Nel lontano 1977, Jim Ballard era stato così gentile da recensire il mio terzo romanzo con il commento “lo scrittore di idee britannico più interessante della sf”, o, più esattamente, “l’unico scrittore di idee britannico della sf”.
Naturalmente anche Ballard stesso era uno scrittore di idee, veicolate da potenti metafore. L’idea della catastrofe portata dal fuoco, dall’acqua, dalla terra e dall’aria nella sua “quadrilogia degli elementi” scritta come un Joseph Conrad surrealista; subito seguita dagli studi intensamente psicodrammatici del moderno panorama dei media e del consumismo, e dei loro icone e beni feticizzati in The Atrocity Exhibition e Crash, sotto lo stimolo della rivista sperimentale New Worlds diretta da Michael Moorcock, e ancora nel campo della psicopatologia dell’ecosistema dei grandi condomini, o delle comunità espatriate, e così via, nei quali Ballard è unico come prosatore-poeta del 20° secolo, tanto che basta una sola frase per identificare il suo stile.
Tipicamente i suoi libri partono calmi, in superficie, e progressivamente generano una sorta di mesmerismo incantatorio sul lettore. I suoi personaggi in genere sono ossessivi e fortemente legati alle loro ossessioni, nelle quali trovano una gratificazione psichica.

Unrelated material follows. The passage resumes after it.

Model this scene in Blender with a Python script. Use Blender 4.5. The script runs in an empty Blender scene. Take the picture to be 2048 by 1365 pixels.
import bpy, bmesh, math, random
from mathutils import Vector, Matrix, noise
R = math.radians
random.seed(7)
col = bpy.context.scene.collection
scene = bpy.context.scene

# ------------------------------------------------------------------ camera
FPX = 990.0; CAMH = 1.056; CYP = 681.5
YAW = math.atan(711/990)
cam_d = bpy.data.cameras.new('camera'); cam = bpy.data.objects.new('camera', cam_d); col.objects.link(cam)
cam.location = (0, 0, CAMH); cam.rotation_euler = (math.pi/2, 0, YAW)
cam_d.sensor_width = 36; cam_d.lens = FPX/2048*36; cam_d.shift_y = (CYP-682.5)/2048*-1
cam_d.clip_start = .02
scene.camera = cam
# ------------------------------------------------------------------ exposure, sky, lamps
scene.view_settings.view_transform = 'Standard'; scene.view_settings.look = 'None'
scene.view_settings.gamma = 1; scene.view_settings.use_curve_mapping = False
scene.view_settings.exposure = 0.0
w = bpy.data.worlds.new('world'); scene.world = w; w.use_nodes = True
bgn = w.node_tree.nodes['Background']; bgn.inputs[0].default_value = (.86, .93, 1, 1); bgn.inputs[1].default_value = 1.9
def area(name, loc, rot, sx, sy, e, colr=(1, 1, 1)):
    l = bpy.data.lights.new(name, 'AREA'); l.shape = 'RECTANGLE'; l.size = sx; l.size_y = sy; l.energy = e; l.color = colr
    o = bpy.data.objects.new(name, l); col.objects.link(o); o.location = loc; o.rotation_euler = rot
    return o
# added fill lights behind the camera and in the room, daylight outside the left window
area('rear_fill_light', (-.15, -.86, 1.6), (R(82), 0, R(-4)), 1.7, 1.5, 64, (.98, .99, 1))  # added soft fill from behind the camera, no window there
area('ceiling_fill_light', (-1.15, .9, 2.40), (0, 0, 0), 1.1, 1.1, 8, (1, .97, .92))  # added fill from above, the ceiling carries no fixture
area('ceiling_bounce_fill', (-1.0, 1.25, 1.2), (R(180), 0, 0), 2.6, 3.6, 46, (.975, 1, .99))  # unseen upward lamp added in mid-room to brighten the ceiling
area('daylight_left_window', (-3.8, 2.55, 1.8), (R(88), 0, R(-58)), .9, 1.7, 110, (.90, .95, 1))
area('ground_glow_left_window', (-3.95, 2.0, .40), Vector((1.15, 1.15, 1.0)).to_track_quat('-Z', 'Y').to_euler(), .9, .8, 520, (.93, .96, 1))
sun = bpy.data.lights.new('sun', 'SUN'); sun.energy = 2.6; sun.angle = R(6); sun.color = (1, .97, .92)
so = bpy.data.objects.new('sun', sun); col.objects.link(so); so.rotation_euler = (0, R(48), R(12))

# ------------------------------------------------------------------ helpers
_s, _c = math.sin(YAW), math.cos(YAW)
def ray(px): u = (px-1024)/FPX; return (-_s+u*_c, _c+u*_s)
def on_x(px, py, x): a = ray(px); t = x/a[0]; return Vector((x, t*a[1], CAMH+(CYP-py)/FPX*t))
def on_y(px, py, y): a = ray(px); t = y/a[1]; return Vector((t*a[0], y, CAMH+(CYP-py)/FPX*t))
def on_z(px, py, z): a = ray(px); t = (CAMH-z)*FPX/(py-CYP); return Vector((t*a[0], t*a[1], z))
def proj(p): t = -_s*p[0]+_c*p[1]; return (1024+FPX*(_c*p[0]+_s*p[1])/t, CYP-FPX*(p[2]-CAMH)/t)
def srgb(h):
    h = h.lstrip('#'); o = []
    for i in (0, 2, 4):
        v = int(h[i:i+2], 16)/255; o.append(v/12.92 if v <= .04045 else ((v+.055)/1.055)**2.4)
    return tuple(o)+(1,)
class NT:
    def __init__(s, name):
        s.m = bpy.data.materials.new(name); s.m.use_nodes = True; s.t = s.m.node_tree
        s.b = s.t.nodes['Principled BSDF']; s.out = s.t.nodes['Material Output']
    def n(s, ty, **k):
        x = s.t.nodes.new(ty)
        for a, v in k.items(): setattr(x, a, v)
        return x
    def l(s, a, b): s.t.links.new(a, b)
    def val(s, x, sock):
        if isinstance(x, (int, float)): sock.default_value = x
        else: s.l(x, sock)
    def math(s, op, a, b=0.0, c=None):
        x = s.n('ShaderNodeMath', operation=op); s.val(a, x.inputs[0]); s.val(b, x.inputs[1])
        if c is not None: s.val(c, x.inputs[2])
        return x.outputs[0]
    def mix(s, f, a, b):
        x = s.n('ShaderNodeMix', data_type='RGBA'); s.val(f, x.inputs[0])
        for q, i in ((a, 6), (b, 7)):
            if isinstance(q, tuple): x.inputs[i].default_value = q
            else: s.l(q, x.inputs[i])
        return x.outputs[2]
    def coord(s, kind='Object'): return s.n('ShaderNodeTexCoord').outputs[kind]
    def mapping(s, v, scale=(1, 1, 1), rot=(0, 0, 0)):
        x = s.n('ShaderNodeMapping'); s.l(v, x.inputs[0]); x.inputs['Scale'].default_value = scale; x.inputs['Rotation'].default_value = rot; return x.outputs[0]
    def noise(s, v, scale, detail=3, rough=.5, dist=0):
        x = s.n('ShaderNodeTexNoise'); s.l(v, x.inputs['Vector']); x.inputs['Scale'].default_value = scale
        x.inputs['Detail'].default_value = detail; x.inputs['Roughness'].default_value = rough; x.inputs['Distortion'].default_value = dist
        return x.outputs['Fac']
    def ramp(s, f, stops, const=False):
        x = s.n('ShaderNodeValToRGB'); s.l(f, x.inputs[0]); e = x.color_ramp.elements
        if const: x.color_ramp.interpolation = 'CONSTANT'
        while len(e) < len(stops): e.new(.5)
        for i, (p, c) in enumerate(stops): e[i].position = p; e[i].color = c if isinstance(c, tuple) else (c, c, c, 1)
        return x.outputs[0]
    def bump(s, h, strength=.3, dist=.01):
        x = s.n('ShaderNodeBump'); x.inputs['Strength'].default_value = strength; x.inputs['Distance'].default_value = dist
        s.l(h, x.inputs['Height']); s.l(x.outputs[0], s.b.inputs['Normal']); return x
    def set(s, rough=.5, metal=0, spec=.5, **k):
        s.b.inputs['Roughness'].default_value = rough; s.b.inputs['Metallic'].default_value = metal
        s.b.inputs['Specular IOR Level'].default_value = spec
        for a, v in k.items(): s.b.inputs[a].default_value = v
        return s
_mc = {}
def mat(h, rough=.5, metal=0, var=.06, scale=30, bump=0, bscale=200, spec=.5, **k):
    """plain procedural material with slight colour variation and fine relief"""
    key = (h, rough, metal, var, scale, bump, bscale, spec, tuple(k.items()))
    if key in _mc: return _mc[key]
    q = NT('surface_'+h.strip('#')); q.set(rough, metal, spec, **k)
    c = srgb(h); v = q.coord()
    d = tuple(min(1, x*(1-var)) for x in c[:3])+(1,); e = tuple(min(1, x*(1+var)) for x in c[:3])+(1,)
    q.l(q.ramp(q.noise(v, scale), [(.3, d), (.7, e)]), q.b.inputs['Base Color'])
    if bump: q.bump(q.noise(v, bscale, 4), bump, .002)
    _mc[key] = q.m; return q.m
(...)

Un solo libro è realmente gioioso, The Unlimited Dream Company.
Purtroppo ho incontrato Ballard di persona solo un paio di volte, perché non partecipava mai a incontri del mondo della fantascienza, ma posso dire che era davvero una persona “genial”. Il termine inglese genial in italiano si traduce “cordiale”, mentre “geniale” in inglese si dice “of genius”. Un tipico false friend, ma che importa: Balard era sia genial che geniale.